A family spokeswoman released a statement (via Reuters), which says she passed away from natural causes. She's survived by three children, one granddaughter and two great-granddaughters.
"We salute her for a life of remarkable achievements as an actor, as a diplomat, and most importantly as our beloved mother, grandmother, great-grandmother, and adored wife of fifty-five years," said the spokeswoman.

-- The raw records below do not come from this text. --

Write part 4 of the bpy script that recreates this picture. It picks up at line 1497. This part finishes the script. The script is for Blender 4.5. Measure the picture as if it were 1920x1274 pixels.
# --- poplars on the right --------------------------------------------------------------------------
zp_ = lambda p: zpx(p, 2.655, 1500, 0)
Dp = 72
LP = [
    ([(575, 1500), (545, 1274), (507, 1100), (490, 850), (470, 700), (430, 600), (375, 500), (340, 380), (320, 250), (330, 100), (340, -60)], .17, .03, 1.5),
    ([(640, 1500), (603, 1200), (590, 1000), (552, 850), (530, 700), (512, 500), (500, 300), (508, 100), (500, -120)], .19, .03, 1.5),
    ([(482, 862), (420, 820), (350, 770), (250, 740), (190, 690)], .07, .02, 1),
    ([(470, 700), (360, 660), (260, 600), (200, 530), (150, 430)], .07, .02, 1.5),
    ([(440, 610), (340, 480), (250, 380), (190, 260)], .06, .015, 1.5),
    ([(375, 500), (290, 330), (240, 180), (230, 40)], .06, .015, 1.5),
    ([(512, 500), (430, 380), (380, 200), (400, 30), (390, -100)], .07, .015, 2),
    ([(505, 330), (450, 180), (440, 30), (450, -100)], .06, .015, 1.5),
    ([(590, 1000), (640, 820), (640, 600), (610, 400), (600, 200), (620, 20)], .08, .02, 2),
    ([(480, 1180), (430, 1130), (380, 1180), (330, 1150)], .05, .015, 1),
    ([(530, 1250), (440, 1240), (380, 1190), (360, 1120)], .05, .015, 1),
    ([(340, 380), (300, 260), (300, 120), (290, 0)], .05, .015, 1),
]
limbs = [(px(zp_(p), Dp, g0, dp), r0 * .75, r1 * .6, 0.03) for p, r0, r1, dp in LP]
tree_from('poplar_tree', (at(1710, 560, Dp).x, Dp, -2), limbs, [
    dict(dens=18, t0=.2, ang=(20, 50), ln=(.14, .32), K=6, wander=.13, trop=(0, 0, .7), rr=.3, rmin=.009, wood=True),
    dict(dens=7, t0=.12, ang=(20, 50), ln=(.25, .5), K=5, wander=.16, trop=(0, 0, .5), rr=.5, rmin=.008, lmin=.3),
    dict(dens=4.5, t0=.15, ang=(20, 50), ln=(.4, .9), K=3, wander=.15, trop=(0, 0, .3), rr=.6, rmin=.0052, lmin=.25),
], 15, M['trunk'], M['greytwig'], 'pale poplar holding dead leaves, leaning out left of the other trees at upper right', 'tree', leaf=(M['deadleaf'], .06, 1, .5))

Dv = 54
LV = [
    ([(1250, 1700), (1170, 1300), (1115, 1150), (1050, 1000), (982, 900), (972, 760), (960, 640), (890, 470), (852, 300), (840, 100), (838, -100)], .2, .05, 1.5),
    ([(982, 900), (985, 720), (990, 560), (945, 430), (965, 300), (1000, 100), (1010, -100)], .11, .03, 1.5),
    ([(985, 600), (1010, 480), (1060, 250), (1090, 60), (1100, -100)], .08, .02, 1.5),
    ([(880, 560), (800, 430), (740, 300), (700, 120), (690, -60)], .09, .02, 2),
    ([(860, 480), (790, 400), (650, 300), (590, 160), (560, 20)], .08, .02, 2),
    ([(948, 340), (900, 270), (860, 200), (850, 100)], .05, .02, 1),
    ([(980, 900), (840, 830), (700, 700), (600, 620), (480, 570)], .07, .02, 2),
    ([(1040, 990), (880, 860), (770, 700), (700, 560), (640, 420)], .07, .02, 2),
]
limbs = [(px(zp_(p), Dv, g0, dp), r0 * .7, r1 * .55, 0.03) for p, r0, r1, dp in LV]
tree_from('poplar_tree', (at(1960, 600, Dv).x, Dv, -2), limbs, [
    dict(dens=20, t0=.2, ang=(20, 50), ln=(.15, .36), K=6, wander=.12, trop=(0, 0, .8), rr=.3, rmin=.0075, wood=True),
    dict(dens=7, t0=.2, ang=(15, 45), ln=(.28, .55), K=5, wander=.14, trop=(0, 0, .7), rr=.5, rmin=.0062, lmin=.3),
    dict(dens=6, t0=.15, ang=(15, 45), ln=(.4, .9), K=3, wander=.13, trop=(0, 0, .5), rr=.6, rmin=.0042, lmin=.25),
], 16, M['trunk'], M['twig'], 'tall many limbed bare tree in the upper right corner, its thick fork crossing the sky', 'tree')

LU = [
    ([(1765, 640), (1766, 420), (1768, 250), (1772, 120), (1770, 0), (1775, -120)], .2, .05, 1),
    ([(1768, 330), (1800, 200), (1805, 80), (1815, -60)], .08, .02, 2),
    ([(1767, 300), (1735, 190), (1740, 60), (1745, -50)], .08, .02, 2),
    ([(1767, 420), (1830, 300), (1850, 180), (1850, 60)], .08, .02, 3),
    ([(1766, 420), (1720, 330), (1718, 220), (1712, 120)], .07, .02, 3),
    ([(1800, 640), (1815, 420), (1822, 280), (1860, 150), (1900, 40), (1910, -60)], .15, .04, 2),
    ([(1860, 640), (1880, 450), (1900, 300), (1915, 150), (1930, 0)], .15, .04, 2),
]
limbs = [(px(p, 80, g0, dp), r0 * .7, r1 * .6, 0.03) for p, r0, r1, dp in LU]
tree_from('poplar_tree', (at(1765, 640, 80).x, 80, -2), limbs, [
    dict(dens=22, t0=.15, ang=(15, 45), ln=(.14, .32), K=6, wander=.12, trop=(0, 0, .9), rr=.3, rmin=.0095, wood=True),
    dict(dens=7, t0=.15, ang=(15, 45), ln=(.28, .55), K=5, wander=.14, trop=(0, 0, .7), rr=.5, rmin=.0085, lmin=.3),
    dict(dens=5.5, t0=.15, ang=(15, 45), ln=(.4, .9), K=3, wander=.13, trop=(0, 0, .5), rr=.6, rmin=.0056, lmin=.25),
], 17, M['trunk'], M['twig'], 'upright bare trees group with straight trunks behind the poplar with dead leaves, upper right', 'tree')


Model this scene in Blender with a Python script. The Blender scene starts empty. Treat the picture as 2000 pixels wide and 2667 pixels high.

Born on April 23, 1928, Shirley Temple (known in her private life as Shirley Temple Black) was a movie sensation of the Great Depression by the time she was 5. Her doe-eyed, dimpled complexion and cutesy tap-dancing skills were featured in numerous films throughout the 1930s and beyond, including 'Bright Eyes,' 'Curly Top,' 'Heidi' and 'The Little Princess.' She previously got her start at the age of 3, when her mother enlisted her in dance school, after which a talent scout got her into a series of movie shorts spoofing adult films, 'Baby Burlesk.'
Shirley Temple received an Oscar for Outstanding Contribution to Screen Entertainment in 1935, and she'd eventually be catapulted into films opposite big-name actors like John Wayne ('Forte Apache'), Randolph Scott ('Rebecca of Sunnybrook Farm') and Jimmy Durante ('Little Miss Broadway').
After her child stardom ended by the age of 12 -- she attempted a continuation as a teenager -- she married for the first time for five years at the age of 17 to John Agar, and she eventually retired from acting at 21. (She would later attempt a comeback in the 1950s on two short-lived television shows, 'Shirley Temple's Storybook' and 'The Shirley Temple Theater.') Following that marriage, she wed Charles Black in 1950, though he passed in 2005.
She would become interested in politics, thanks to Charles, and would be appointed to the United Nations team, and would later become an ambassador for Ghana and Czechoslovakia.